I was devastated by her death and by the second term miscarriage my husband and I faced that same year. Our little girl was due to arrive in September of 1995. My mom died in November that same year. At the time, I felt so overwhelmed in thinking that my mom would never know our children.
My devastation was lifted in a dream early in 1996 when I clearly saw my mom and our daughter playing on a cloud together. My mom called her by her name and showed me that they were together. This dream felt too real to be a mere dream and it would be the first of many dreams where my mom would visit and give me information, encouragement and most of all love.
Over the years, as much as I cherished these dreams, I wished that I could have more time. I wished that I could see and communicate with my mom more often.
As my husband and I pursued our careers and raised our four amazing children, I never quite seemed to find the time to discover how to connect with my mom in ways other than these sporadic dreams.
In my mid forties, I spontaneously took a course learning about mediumship and how to connect with our loved ones in spirit. The first time I connected with my mom, she presented me with a Christmas tree filled with presents. She was beyond excited that I had discovered how to connect and since that very moment has become one of my main spiritual guides and teachers. She reminded me of how connected I was to spirit as a child and how that connection was merely dormant and I was ready to awaken to it once again.

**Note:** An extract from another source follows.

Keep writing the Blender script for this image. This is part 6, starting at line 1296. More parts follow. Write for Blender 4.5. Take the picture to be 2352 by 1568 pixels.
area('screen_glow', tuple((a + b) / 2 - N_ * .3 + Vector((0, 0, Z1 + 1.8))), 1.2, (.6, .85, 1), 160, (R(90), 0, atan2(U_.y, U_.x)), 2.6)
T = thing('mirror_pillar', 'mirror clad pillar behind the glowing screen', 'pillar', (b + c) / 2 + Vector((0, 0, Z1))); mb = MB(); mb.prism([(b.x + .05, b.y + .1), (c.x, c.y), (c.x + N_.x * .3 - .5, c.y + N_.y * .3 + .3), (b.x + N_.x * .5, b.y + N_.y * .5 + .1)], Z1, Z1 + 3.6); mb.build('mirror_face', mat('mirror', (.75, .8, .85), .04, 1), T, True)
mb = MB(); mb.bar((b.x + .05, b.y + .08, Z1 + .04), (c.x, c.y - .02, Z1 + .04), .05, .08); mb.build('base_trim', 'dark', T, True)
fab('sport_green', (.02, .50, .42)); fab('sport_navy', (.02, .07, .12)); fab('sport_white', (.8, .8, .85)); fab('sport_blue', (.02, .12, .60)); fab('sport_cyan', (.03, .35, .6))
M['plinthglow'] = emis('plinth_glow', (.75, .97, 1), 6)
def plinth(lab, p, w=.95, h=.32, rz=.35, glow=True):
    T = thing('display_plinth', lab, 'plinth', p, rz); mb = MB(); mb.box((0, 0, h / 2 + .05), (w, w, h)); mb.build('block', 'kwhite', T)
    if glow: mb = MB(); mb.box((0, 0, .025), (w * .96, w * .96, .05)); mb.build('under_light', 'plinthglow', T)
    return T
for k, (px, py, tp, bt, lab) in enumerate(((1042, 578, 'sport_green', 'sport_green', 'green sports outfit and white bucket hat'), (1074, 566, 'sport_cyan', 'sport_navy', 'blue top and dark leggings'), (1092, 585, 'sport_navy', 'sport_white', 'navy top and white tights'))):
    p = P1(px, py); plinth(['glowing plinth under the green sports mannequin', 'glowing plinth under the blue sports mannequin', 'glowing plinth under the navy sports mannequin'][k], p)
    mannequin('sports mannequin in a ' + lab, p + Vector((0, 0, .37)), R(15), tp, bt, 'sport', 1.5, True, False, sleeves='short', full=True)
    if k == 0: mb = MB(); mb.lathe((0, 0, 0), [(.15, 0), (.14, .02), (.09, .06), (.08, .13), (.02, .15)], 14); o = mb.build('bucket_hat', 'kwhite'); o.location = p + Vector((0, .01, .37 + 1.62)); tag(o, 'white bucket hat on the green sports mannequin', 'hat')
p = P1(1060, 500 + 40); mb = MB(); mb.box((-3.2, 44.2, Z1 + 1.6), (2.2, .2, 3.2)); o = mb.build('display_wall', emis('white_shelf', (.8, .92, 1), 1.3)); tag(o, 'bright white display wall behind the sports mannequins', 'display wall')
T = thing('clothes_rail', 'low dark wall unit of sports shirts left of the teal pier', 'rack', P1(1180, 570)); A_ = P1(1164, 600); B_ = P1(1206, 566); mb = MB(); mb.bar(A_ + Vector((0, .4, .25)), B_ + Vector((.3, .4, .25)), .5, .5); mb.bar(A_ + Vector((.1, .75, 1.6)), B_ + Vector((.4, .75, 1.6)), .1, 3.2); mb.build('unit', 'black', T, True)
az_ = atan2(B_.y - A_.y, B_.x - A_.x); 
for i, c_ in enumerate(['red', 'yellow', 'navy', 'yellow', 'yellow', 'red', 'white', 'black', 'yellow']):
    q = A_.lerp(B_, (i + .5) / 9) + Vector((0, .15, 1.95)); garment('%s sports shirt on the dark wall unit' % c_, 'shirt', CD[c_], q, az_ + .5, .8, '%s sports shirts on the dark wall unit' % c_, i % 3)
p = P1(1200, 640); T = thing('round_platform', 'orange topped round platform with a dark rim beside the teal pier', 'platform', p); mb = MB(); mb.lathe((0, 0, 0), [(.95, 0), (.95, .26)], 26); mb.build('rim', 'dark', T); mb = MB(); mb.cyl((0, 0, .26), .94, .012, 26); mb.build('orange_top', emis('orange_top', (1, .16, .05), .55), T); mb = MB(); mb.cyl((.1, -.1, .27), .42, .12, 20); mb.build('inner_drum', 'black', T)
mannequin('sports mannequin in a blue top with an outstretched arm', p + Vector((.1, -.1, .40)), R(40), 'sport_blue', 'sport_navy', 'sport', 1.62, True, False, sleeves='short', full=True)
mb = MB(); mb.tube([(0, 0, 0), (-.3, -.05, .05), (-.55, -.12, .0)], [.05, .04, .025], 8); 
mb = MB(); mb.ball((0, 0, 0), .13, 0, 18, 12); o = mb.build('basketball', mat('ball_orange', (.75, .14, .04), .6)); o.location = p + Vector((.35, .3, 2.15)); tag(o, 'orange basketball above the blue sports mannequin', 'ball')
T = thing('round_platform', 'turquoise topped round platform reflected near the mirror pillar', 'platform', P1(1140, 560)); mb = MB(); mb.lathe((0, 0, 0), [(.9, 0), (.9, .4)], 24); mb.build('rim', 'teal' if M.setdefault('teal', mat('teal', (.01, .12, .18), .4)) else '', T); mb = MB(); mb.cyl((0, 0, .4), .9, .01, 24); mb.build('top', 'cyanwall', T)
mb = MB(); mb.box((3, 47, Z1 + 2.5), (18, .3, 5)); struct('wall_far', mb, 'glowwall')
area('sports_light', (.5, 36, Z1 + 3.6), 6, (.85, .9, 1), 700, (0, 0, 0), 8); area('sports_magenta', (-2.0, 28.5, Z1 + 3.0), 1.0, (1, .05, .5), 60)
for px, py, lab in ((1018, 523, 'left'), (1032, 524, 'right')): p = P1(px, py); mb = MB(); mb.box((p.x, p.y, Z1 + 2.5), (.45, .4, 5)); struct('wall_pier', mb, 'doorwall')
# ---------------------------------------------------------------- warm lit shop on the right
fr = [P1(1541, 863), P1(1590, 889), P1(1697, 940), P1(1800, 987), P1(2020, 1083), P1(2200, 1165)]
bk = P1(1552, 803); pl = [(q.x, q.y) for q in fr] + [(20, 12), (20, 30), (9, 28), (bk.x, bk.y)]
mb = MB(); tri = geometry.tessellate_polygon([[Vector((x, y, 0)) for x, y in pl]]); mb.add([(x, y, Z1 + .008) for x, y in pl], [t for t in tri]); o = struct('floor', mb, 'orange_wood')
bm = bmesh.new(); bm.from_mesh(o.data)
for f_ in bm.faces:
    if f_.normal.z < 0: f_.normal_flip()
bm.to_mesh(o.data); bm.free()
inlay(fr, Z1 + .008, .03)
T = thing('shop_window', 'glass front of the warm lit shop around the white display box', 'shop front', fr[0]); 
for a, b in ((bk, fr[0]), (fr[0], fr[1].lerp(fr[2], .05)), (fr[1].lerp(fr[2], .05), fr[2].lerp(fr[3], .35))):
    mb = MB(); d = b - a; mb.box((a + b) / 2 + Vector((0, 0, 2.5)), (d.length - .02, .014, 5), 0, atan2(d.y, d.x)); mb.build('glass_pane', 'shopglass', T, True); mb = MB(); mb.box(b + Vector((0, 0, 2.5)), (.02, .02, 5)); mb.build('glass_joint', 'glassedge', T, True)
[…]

She taught me how to tune in, how to listen with intention and how to communicate fully. I discovered that our loved ones are not only always with us, they are ever present to help us on our journeys. She taught me how to create a sacred space to visit in meditation where I can always count on her to be there to answer my questions, to be a shoulder to cry on, and to feel so loved and supported. The connection with my mom led me to connecting with my entire Spiritual team; from Guides, Angels, Mentors, Teachers and all of my loved ones in spirit. With her support, I launched myself into a journey of self discovery and the embracing and honing of my psychic gifts.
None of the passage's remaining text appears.